If Charles had been the last of his line, there would have been an intelligible reason for putting him to death. But the blow which terminated his life, at once transferred the allegiance of every royalist to an heir, and an heir who was at liberty. To kill the individual was truly, under such circumstances, not to destroy; but to release the king.

We detest the character of Charles, but a man ought not to be removed by a law ex post facto, even constitutionally procured, merely because he is detestable. He must also be very dangerous. We can scarcely conceive that any danger which a state can apprehend from any individual could justify the violent measures which were necessary to procure a sentence against Charles. But in fact the danger amounted to nothing. There was indeed danger from the attachment of a large party to his office; but this danger his execution only increased.
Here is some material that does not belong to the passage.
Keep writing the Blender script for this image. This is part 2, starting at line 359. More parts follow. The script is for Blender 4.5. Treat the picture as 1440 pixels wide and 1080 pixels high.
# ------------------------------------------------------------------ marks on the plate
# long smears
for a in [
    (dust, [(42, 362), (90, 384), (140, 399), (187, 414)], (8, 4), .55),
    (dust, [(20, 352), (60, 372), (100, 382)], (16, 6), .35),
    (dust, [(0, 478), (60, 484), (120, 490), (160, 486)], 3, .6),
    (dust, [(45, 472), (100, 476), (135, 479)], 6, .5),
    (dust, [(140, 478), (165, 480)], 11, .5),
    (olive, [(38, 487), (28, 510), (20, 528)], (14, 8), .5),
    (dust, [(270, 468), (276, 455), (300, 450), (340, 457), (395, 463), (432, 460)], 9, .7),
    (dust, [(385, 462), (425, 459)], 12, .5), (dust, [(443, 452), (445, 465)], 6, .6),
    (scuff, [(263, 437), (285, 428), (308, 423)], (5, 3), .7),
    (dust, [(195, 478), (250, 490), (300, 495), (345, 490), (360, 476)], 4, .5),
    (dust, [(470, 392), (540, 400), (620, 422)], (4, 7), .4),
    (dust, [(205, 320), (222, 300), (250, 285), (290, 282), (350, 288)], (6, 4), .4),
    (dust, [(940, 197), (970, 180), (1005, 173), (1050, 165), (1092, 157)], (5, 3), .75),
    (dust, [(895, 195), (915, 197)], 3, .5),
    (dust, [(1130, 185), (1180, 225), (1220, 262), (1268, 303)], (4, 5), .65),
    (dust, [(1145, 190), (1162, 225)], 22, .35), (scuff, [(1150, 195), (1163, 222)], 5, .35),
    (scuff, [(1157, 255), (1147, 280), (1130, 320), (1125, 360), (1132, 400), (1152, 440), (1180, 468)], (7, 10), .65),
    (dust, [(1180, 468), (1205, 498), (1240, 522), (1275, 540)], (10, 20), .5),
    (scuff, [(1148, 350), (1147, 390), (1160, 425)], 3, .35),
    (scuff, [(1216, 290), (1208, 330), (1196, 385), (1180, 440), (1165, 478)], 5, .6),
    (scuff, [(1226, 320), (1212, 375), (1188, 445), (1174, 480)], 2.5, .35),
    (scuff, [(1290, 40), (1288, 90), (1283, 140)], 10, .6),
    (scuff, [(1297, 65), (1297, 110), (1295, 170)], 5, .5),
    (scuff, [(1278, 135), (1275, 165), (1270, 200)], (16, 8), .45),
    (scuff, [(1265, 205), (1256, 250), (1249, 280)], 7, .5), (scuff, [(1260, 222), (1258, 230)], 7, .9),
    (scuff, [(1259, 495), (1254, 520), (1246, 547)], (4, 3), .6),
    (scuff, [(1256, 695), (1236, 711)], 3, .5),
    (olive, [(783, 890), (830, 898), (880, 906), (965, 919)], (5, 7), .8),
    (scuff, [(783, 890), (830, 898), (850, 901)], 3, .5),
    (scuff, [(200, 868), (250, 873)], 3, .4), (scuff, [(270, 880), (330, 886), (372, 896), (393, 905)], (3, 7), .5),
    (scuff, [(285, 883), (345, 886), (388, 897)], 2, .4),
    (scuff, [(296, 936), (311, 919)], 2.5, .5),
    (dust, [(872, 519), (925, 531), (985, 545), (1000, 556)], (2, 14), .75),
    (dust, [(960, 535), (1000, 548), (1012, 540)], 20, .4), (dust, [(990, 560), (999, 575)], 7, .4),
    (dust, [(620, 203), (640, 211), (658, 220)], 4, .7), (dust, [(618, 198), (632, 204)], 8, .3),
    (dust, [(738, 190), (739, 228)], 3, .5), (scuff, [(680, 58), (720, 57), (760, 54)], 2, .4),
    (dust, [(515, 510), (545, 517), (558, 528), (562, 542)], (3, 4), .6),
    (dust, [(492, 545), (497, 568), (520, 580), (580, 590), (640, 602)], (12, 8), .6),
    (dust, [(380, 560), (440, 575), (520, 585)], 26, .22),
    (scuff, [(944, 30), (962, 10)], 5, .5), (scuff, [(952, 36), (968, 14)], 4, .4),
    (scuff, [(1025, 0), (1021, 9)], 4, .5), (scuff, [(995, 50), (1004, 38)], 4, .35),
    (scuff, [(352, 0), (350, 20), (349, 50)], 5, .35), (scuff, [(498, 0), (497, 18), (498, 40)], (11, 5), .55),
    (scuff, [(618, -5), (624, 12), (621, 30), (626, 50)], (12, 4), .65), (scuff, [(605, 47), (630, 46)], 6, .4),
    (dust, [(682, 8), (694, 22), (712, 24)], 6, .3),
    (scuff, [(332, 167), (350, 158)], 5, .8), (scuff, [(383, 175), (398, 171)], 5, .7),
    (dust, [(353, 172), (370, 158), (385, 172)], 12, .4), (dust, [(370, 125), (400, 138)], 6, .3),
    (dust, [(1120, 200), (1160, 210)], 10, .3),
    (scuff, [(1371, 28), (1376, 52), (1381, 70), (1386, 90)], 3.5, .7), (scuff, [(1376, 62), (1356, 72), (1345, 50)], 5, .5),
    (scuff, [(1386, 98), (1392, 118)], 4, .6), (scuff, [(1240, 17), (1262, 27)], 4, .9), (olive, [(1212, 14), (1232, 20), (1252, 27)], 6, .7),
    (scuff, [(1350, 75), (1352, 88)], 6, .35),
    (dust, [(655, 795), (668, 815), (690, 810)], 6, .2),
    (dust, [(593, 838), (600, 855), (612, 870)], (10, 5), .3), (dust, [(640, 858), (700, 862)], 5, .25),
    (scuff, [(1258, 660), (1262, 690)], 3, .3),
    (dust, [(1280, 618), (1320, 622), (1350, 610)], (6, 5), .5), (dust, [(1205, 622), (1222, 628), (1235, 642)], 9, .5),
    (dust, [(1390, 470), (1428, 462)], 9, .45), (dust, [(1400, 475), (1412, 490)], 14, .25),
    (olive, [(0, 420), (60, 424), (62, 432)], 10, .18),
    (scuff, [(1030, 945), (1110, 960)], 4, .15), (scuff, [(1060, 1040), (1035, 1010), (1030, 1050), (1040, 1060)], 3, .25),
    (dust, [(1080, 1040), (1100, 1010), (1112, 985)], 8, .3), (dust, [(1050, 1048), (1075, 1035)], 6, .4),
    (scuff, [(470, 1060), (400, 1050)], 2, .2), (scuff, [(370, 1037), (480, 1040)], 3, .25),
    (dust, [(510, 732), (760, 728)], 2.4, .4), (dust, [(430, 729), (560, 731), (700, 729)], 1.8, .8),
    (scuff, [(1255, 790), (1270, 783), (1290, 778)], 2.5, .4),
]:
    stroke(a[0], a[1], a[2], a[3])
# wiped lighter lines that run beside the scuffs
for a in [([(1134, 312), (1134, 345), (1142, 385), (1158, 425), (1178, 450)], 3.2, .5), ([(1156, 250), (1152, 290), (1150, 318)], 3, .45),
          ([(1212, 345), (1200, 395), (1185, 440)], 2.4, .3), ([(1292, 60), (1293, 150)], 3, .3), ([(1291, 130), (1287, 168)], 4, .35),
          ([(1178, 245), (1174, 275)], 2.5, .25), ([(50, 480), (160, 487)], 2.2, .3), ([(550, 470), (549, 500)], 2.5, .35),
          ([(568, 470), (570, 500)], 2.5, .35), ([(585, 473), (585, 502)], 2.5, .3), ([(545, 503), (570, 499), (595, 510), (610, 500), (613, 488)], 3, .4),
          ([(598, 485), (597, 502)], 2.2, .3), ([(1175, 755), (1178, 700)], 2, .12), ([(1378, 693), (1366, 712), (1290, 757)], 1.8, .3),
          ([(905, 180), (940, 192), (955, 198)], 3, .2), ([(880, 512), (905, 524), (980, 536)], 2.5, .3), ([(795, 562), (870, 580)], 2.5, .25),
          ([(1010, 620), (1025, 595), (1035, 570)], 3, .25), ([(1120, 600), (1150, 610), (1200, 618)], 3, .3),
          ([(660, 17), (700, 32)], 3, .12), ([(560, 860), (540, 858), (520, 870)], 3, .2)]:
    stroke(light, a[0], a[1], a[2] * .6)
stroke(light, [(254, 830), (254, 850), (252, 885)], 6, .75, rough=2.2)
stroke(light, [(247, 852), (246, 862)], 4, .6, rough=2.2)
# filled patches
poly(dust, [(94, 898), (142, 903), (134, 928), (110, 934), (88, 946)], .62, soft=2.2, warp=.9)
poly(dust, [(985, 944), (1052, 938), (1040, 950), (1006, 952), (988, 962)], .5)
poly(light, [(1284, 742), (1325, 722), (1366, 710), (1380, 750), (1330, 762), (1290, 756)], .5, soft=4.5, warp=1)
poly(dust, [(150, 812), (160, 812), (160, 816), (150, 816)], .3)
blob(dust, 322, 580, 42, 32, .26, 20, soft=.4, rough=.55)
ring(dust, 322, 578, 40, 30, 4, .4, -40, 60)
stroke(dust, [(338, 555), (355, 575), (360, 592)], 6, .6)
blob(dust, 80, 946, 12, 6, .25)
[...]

His personal influence was little indeed. He had lost the confidence of every party. Churchmen, Catholics, Presbyterians, Independents, his enemies, his friends, his tools, English, Scotch, Irish, all divisions and subdivisions of his people had been deceived by him. His most attached councillors turned away with shame and anguish from his false and hollow policy; plot intertwined with plot, mine sprung beneath mine, agents disowned, promises evaded, one pledge given in private, another in public. "Oh, Mr. Secretary," says Clarendon, in a letter to Nicholas, "those stratagems have given me more sad hours than all the misfortunes in war which have befallen the King, and look like the effects of God's anger towards us."

The abilities of Charles were not formidable. His taste in the fine arts was indeed exquisite. He was as good a writer and speaker as any modern sovereign has been. But he was not fit for active life. In negociation he was always trying to dupe others, and duping only himself. As a soldier, he was feeble, dilatory, and miserably wanting, not in persona!